According to parenting experts, you’re not supposed to bribe your
children to get them to do things. It makes them believe there’s no
value in doing anything unless they’re rewarded for it. According to
parenting experts, you’re not supposed to issue your children ultimatums
because there’s never a win-win in that and they will grow up to do
things out of fear and not through self-control.
According to this parenting expert*, I don’t think there are many parenting experts who are also hockey moms.
Bribes
and ultimatums are what get me through the hockey season almost as much
my fellow hockey moms and a bottle of Fireball whiskey! Being a better
parent, however, may also make me a better hockey mom so in the
interests of being a mom all around, I realize there are a few things I
might have reconsidered in my hockey parenting. For example,
Maybe
Fruit Loops breakfast cereal isn’t the breakfast of champions, but it
sure gets a five year old boy in the van in forty-five seconds flat.
It’s
true that a quarter doesn’t buy much anymore, but it sure keeps a
younger sibling occupied at an arena learning how to operate an arena
candy dispenser.
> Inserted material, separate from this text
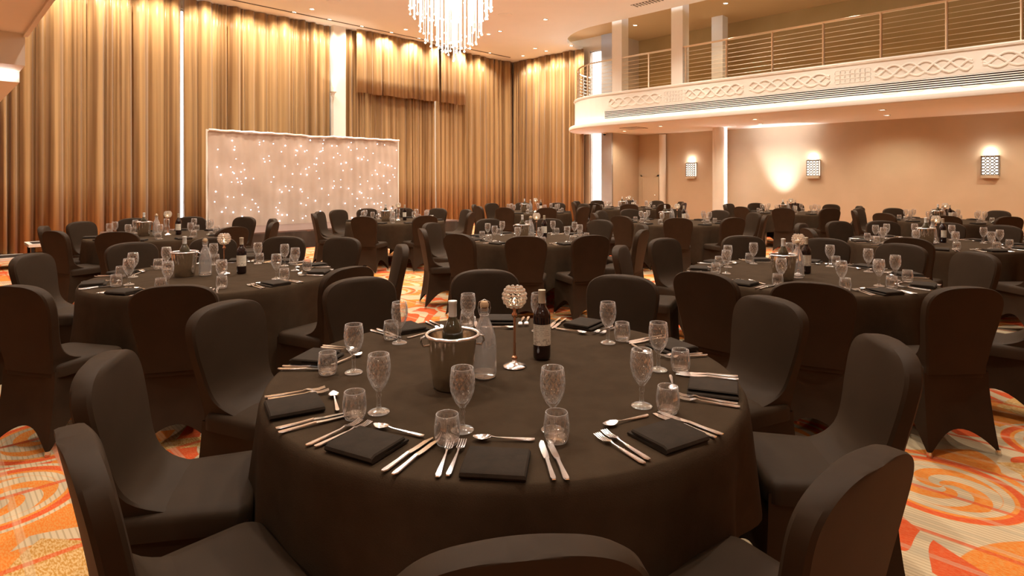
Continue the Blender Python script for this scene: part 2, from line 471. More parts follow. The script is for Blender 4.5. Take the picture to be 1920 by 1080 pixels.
# ---------------------------------------------------------------- far balcony
ZS, ZF = 3.05, 3.98
outl = [(UB, Y0), (UE, Y0)]+arc(UE)+[(WB, 11.45), (UB, 11.45)]
structure(slab(outl, ZS, ZS+.06).build('soffit_balcony', M_ceil, smooth=0))
UF = UE+.16
outf = [(UB, Y0), (UF, Y0)]+arc(UF)+[(WB, 11.3), (UB, 11.3)]
structure(slab(outf, ZS+.06, ZF).build('wall_balcony', M_white, smooth=0))
def along(u, w0, w1, arcpart=True, step=.5):
    n = max(2, int((w1-w0)/step)+1)
    pts = [(u, w0+(w1-w0)*i/(n-1)) for i in range(n)]
    if arcpart: pts += arc(u)[1:]
    return pts
structure(MB().tube([(x, y, ZS+.055) for x, y in along(UE, Y0, 10.2)], .06, 8, sx=.7, sy=1.1).build('trim_5', M_white))
structure(MB().tube([(x, y, ZF-.01) for x, y in along(UF-.01, Y0, 10.2)], .035, 6).build('trim_6', M_white))
led = MB().tube([(x, y, ZS+.085) for x, y in along(UE+.075, Y0, 10.2)], .014, 6).build('strip_light', M_led)
tag(led, 'glowing strip light along the foot of the balcony front', 'light')
# air grille along the balcony front
g = tag(empty('air_grille', (UF, 10.1, 3.28)), 'long dark slotted air grille along the white balcony front', 'grille')
MB().box(-.006, -15, 0, -.001, 0, .21).build('backing', M_black, g, smooth=0)
for i in range(5):
    MB().box(-.020, -15, .020+.042*i, -.006, 0, .036+.042*i).build('slat', M_ceil, g, smooth=0)
MB().box(-.03, -.02, 0, -.005, .0, .21).build('end_cap', M_ceil, g, smooth=0)
# raised knotwork on the balcony front
def knot(w0, w1):
    n = 44; t = empty('knot_relief', (UF, (w0+w1)/2, 3.7)); L = w1-w0
    per = L/2.0
    for k in range(3):
        pts = []
        for i in range(n+1):
            x = -L/2+L*i/n; ph = 2*pi*x/per+2*pi*k/3
            pts.append((-.006-.012*(.5+.5*cos(1.5*ph+k)), x, .125*sin(ph)*min(1, (L/2-abs(x))/.14+.45)))
        MB().tube(pts, .022, 6, sx=.7, sy=1).build('strand', M_white, t)
    return t
def lace(w0, w1):
    t = empty('knot_relief', (UF, (w0+w1)/2, 3.7)); L = w1-w0
    for a in range(7):
        for b in range(3):
            cx, cz = -L/2+L*(a+.5)/7, -.09+.09*b
            MB().tube([(-.004, cx+.058*cos(q*pi/6), cz+.055*sin(q*pi/6)) for q in range(12)], .006, 5, closed=True).build('loop', M_white, t)
    return t
KN = [('left', 8.25, 9.95), ('', 6.05, 7.55), ('', 4.15, 5.9), ('', 1.7, 3.3), ('', -.2, 1.55)]
nm = ['raised plaster knotwork at the left end of the balcony front', 'raised plaster knotwork on the balcony front, second from its left end',
      'raised plaster knotwork on the balcony front, third from its left end', 'raised plaster knotwork on the balcony front, second from the right edge of the photo',
      'raised plaster knotwork on the balcony front at the right edge of the photo']
for i, (_, a, b) in enumerate(KN): tag(knot(a, b), nm[i], 'relief', 'knotwork reliefs on the balcony')
tag(lace(7.58, 8.16), 'fine square lacework relief on the balcony front below the second white post', 'relief', 'lacework reliefs on the balcony')
tag(lace(3.38, 4.04), 'fine square lacework relief further right along the balcony front', 'relief', 'lacework reliefs on the balcony')
sc = tag(empty('scallop_trim', (UF, 5, 3.27)), 'row of raised scallops just under the balcony grille', 'relief')
w = 9.9
while w > -.5:
    if not (7.5 < w < 8.2 or 3.3 < w < 4.1):
        MB().tube([(-.008, w-5-.16*cos(q*pi/8), -.05*sin(q*pi/8)) for q in range(9)], .012, 5).build('scallop', M_white, sc)
    w -= .43
# columns carrying the upper ceiling
for (x, y, h, z0, z1) in ((UE+.36, 9.70, .165, ZF, 6.3), (UE+.36, 7.82, .165, ZF, 6.3), (16.6, 7.95, .17, ZF, 6.3)):
    structure(MB().box(x-h, y-h, z0, x+h, y+h, z1).build('column', M_white, smooth=0))
structure(MB().lathe([(.20, 0), (.20, ZS)], 28, 16.6, 7.95).build('column', M_white))
tag(MB().tube([(16.6-.03, 7.95-.215, .05), (16.6-.03, 7.95-.215, ZS-.01)], .022, 8).build('strip_light', M_ledc), 'glowing strip up the round column, standing in for uplighter light', 'light')  # emissive tube added where an uplighter's streak falls on the column
# railing
r = tag(empty('balcony_railing', (UF+.08, 0, ZF)), 'steel balcony railing with round posts and horizontal cables', 'railing')
px = UF+.08
def rel(pts, z): return [(x-px, y, z) for x, y in pts]
line = along(px, Y0, 10.2, True, 4)
MB().tube(rel(line, .97), .026, 8).build('handrail', M_rail, r)
for i in range(8):
    MB().tube(rel(line, .10+.105*i), .0055, 5).build('cable', M_rail, r)
pm = MB().lathe([(.026, 0), (.026, .96)], 8); pm.lathe([(.045, 0), (.045, .015)], 10, cap1=True)
for i in range(9): pm.lathe([(.031, .09+.105*i), (.031, .11+.105*i)], 8)
pme = pm.mesh('post', M_rail)
for y in [8.69-1.097*i for i in range(14)]: obj('post', pme, r, (0, y, 0))
for q in (3, 6, 9, 12):
    x, y = arc(px)[q]; obj('post', pme, r, (x-px, y, 0))

# ---------------------------------------------------------------- lamps, vents, speakers in the ceilings
dm = MB().lathe([(.058, -.012), (.075, -.012), (.078, 0)], 16).mesh('trim_ring', M_steel)
dl = MB().lathe([(.058, -.006), (.03, -.004)], 16, cap1=True).mesh('lens', M_lamp)
dl0 = empty('downlight', (0, 0, 0)); obj('trim_ring', dm, dl0); obj('lens', dl, dl0)
tag(dl0, '', 'light', None); register(dl0)
first = True
def downlight(x, y, z, label, group):
    global first
    if first: o = dl0; o.location = (x, y, z); o['label'] = label; first = False
    else: o = dup(dl0, (x, y, z), 0, label)
    o['group'] = group
    return o
ORD = ['leftmost', 'second from the left', 'third from the left', 'fourth from the left', 'fifth from the left', 'sixth from the left', 'seventh from the left', 'eighth from the left', 'ninth from the left', 'tenth from the left', 'eleventh from the left', 'rightmost']
def lamps(pts, z, what, group):
    pts = sorted(pts, key=lambda p: (p[0]-p[1])/(p[0]+p[1]))
    for i, (x, y) in enumerate(pts): downlight(x, y, z, '%s, %s' % (what, ORD[i] if len(pts) > 2 else ('left one', 'right one')[i]), group)
lamps([p for p in DOWN if p[0]+p[1] > 18.5 and p[1] > 8], CEIL, 'small recessed downlight in the main ceiling', 'downlights in the main ceiling')
lamps([p for p in WASH_L+WASH_B if p[0] > 6.5], CEIL, 'small recessed lamp at the ceiling edge above the gold curtains', 'curtain washer lamps')
lamps([p for p in UNDER if p[1] > 0], ZS, 'small recessed downlight under the balcony', 'downlights under the balcony')
lamps(UPPER[:2], 6.3, 'small recessed downlight above the balcony railing', 'downlights above the balcony')
for x, y, rr, lb in ((11.0, 11.26, .19, 'round flush ceiling speaker to the right of the chandelier'), (7.18, 13.44, .16, 'round flush ceiling speaker near the top edge of the photo')):
    sp = tag(MB().lathe([(rr, 0), (rr, -.012), (rr-.02, -.016), (.02, -.016)], 24, cap1=True).build('ceiling_speaker', M_ceil, loc=(x, y, CEIL)), lb, 'speaker')
v = tag(empty('ceiling_vent', (12.75, 8.0, CEIL)), 'slotted air vent in the ceiling near the balcony', 'vent')
MB().box(-.12, -.4, -.008, .12, .4, 0).build('backing', M_vent, v, smooth=0)
for i in range(9): MB().box(-.12, -.38+.09*i, -.02, .12, -.345+.09*i, -.008).build('slat', M_ceil, v, smooth=0)
v = tag(empty('soffit_vent', (14.9, 9.8, ZS)), 'square brown air vent in the soffit under the balcony end', 'vent')
MB().box(-.3, -.3, -.01, .3, .3, 0).build('backing', M_vent, v, smooth=0)
for i in range(6): MB().box(-.28+.1*i, -.3, -.02, -.25+.1*i, .3, -.01).build('slat', M_ceil, v, smooth=0)
cd = tag(empty('dome_camera', (WB-.12, 11.5, ZS)), 'small dark dome camera under the balcony beside the tall window', 'camera')
MB().lathe([(.06, 0), (.06, -.03)], 12, cap1=True).build('base', M_white, cd)
MB().ball((0, 0, -.04), .05).build('dome', M_black, cd)

# sconces on the back wall
for y, lb in ((9.29, 'farthest glowing lattice wall sconce, left of the round column'), (5.63, 'middle glowing lattice wall sconce on the beige wall'), (1.81, 'nearest glowing lattice wall sconce, at the right of the beige wall')):
    t = tag(empty('wall_sconce', (UB, y, 1.60)), lb, 'lamp', 'wall sconces')
    MB().box(-.09, -.15, .03, -.02, .15, .44).build('diffuser', M_sconce, t, smooth=0)
    MB().box(-.02, -.17, 0, 0, .17, .47).build('back_plate', M_brush, t, smooth=0)
    MB().box(-.12, -.16, -.05, 0, .16, .02).build('tray', M_foil, t, smooth=0)
    lt = MB()
    for a in range(4):
        for b in range(6):
            cy, cz = -.12+.08*a, .06+.07*b
            lt.tube([(-.097, cy+.036*cos(q*pi/5), cz+.032*sin(q*pi/5)) for q in range(10)], .008, 4, closed=True)
    lt.box(-.105, -.16, .02, -.088, -.15, .45).box(-.105, .15, .02, -.088, .16, .45).box(-.105, -.16, .445, -.088, .16, .455)
    lt.build('lattice', M_vent, t)
    point((UB-.07, y, 2.14), 4, SOFT, .05)
# small uplight beside the pilaster
u = tag(empty('uplight', (8.2, 15.36, 4.0)), 'small white uplight wall lamp beside the pilaster among the curtains', 'lamp')
MB().lathe([(.03, -.14), (.05, -.05), (.10, 0)], 14, cap0=True).build('shade', M_white, u)
MB().lathe([(.08, -.004), (.02, -.002)], 14, cap1=True).build('bulb', M_lamp, u)
MB().box(-.02, .02, -.10, .02, .10, -.06).build('bracket', M_white, u, smooth=0)
spot((8.2, 15.36, 4.03), (8.2, 15.5, 6), 25, SOFT, 80, .8, .05)

up = tag(empty('uplighter', (16.75, 6.43, 0)), 'small black floor uplighter washing the beige wall white', 'lamp')
MB().lathe([(.09, 0), (.09, .02), (.07, .03), (.07, .18), (.06, .18), (.06, .12)], 16, cap0=True).build('housing', M_black, up)
MB().lathe([(.06, .14), (.01, .145)], 16, cap1=True).build('lens', M_ledc, up)
# chandelier
ch = tag(empty('chandelier', (6.74, 8.3, CEIL)), 'large glowing chandelier of hanging crystal rods', 'chandelier')
MB().lathe([(.80, 0), (.80, -.06), (.76, -.09)], 40, cap1=True).build('ceiling_plate', M_steel, ch)
rod = MB().lathe([(.007, 0), (.007, -1)], 6).mesh('crystal_rod', M_rod)
tip = MB().ball((0, 0, 0), .019, 8, 6).mesh('crystal_tip', M_tip)
RR = random.Random(4)
for rad, cnt, zl in ((.74, 34, 4.55), (.66, 28, 4.45), (.56, 24, 4.18), (.46, 20, 4.00), (.36, 16, 3.92), (.26, 12, 3.88), (.16, 8, 3.82), (.06, 4, 3.72)):
    for i in range(cnt):
        a = 2*pi*(i+RR.random()*.6)/cnt; z = zl+RR.uniform(-.06, .14)
        p = (rad*cos(a), rad*sin(a), -.08)
        o = obj('crystal_rod', rod, ch, p); o.scale = (1, 1, CEIL-.08-z)
        c = obj('crystal_tip', tip, o, (0, 0, -1)); c.scale = (1, 1, 1/(CEIL-.08-z))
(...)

If I jack that up to fifty cents and I can keep my
child contemplating a hockey card dispenser for at least fifteen
minutes.
It’s possible that a Slushie is not
exactly a power lunch but I’ve learned that the promise of one has a
negative correlation to the time it takes to change out of one’s hockey
gear after a game.
There was one season I promised my dawdling and chatty goalie son five dollars if he could please just be in the first five kids out of the dressing room after a game or practice. “That never happened!” he
protested, when I told him about this article. He’s right. It never
happened. Not once that season did he score a five dollar bill.
If
you’ve never taken your child’s phone away for something as mundane as
not airing out their hockey equipment after a game, are you even really a
parent?
One season, my husband promised my
daughter a new pair of shoes for each goal she scored. There ensued a
judicious scolding from the coach – and a Shoe Company loyalty card for
my daughter to go with her season scoring record.
Oh
sure, grounding a teenage boy from the use of the family car is a nasty
ultimatum but you try getting a midget-aged boy to comb his hair on
picture day (let alone even get out of bed for picture day).
Do we even need to talk about the promise of a visit from Santa or the menace of Elf on the Shelf during the holiday season?
I’m
not sure about those parenting experts. Bribes and ultimatums have
served me well over my many seasons as a hockey mom. I think it might be
too late for me to change my scheming parenting ways. We’ll just have
to hope my hockey kids turn out okay!
Three cheers for bribes and ultimatums – and getting things done.
*Disclaimer: I am not a parenting expert (but I pretend to be one all the time).